Multiple lines on a business account: Some small businesses hold multiple SIM cards on a single account. If you are closing lines for a sole trader, the bereavement team can advise on each line individually.

For complex business estate matters – especially limited company accounts, partnership accounts, or accounts held in a trading name – it is advisable to seek guidance from a solicitor alongside the O2 conversation.


O2 and the handset: trade-in and estate value

The phone itself is a physical asset belonging to the estate. If the deceased owned their handset outright (not on a device finance plan), it can be kept, sold, or traded in.

O2 Recycle allows handsets, tablets, and other devices to be traded in for cash, credited to a phone bill, or paid by cheque. Any family member can use O2 Recycle to assess the device’s value – you do not need to be the original account holder. To get a quote, visit o2.co.uk/guides/how-to-recycle-your-phone, enter the device details, and receive a value estimate. Payment goes to a nominated bank account or by cheque.

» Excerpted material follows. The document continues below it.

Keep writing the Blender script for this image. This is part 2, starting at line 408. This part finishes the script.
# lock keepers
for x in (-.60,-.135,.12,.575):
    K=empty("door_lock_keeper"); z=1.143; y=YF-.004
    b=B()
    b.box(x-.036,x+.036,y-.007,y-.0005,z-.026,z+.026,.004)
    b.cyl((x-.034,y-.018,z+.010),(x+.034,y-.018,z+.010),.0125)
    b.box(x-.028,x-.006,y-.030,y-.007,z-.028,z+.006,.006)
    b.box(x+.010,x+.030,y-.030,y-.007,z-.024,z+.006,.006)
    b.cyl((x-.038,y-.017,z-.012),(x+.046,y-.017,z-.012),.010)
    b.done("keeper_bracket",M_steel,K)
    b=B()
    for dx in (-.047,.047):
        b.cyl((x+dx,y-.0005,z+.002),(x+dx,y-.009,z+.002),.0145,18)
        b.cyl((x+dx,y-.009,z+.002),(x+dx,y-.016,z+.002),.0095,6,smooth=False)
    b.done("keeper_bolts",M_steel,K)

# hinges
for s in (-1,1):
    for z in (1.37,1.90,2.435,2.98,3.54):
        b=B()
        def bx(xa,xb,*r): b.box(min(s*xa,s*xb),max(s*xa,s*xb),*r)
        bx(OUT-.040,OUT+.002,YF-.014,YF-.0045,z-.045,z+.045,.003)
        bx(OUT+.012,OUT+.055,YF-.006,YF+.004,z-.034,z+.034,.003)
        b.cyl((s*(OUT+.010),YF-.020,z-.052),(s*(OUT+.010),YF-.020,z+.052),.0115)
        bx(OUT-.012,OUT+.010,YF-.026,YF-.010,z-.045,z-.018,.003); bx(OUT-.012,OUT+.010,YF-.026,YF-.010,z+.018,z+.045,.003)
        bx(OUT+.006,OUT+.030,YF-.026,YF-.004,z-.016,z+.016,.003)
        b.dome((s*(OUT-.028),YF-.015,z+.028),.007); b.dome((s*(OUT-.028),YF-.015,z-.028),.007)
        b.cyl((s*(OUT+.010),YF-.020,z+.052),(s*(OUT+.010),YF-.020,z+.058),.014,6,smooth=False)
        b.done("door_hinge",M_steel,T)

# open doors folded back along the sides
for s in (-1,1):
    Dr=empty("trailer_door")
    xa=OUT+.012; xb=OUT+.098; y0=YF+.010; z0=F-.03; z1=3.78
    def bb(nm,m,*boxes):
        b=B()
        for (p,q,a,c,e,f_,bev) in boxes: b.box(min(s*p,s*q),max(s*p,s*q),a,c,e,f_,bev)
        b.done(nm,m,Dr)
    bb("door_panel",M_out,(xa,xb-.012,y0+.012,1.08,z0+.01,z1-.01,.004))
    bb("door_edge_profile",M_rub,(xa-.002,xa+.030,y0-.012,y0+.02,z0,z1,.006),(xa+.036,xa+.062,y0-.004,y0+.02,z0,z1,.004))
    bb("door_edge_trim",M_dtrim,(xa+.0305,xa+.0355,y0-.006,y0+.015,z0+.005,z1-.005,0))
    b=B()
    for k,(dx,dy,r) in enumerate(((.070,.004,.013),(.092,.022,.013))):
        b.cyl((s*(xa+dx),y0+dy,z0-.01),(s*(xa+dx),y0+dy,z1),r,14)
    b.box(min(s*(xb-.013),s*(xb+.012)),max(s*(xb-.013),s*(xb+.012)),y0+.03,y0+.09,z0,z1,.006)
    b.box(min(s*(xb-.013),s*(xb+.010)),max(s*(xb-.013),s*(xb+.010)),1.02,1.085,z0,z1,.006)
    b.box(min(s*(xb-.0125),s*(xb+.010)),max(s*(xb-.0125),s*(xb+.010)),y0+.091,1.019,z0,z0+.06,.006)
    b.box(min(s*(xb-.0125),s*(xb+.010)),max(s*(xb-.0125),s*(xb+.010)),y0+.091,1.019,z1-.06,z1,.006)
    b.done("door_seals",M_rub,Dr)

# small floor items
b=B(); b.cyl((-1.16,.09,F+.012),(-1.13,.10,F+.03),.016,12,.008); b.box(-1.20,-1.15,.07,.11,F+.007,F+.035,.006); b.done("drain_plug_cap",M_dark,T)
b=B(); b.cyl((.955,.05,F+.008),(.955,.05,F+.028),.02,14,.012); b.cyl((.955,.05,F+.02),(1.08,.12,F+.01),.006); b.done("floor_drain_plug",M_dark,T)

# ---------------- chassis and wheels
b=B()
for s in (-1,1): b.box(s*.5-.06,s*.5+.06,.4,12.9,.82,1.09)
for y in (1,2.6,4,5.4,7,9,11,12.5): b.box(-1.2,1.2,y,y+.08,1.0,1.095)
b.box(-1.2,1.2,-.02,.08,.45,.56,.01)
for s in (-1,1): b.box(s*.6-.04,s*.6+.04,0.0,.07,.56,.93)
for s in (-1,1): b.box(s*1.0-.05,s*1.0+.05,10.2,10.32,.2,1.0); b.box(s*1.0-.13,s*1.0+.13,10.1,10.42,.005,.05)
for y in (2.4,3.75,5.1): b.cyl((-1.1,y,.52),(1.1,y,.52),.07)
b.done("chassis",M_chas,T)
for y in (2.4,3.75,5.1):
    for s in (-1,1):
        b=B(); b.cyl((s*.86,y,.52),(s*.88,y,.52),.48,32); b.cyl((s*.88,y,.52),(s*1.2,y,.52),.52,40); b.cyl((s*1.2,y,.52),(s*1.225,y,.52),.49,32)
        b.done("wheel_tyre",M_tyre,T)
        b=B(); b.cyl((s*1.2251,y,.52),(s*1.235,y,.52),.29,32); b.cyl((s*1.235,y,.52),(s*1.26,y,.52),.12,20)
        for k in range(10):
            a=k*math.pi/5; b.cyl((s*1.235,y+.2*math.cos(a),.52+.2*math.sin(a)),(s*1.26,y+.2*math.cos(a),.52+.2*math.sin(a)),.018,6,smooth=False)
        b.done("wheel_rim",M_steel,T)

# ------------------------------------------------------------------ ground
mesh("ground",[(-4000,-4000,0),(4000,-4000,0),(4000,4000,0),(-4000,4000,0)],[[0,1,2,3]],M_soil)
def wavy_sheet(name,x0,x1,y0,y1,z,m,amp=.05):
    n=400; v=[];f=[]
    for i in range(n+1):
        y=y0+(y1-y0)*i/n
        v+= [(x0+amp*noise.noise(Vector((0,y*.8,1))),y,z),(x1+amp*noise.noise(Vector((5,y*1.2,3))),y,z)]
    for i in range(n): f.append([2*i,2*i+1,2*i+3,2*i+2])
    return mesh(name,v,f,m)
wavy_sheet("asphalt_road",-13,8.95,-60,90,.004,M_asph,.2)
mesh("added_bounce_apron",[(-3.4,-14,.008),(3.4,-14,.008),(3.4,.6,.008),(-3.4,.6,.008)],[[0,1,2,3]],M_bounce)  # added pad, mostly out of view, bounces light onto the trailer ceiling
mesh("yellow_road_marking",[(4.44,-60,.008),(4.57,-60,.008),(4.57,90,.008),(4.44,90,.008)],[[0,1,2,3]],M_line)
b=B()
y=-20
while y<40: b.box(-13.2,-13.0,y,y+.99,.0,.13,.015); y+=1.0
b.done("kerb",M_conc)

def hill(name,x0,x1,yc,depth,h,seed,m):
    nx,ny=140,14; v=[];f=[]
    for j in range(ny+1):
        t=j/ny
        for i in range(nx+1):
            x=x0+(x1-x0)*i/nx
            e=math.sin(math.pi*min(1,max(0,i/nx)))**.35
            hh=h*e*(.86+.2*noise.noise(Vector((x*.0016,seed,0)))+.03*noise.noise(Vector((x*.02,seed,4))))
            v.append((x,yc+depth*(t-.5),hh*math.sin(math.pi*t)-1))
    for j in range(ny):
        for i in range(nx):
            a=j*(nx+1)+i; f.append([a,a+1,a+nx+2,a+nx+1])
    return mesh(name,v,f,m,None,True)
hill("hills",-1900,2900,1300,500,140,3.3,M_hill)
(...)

If the handset was on a device finance plan: The phone was effectively security against the loan until the balance was fully paid. Once the outstanding Device Plan balance is settled from the estate, ownership transfers and the estate can then decide what to do with the device – including trading it in via O2 Recycle or selling it privately.

Device condition and data: Before trading in or selling any device, ensure all personal data has been wiped. A factory reset is the standard approach. If the deceased’s phone contains information relevant to estate administration – contacts, account numbers, authentication apps – this may need to be addressed before wiping. A solicitor or digital estate specialist can advise if this is a concern.


Virgin Media Mobile customers

This section is important. If the deceased had a Virgin Media Mobile account, you need to contact O2’s bereavement team separately – not just Virgin Media.

Virgin Media Mobile runs on O2’s network. The two brands operate under the combined Virgin Media O2 business, but they maintain separate customer accounts. Notifying Virgin Media (broadband, TV, phone) does not automatically close a Virgin Media Mobile account – and vice versa.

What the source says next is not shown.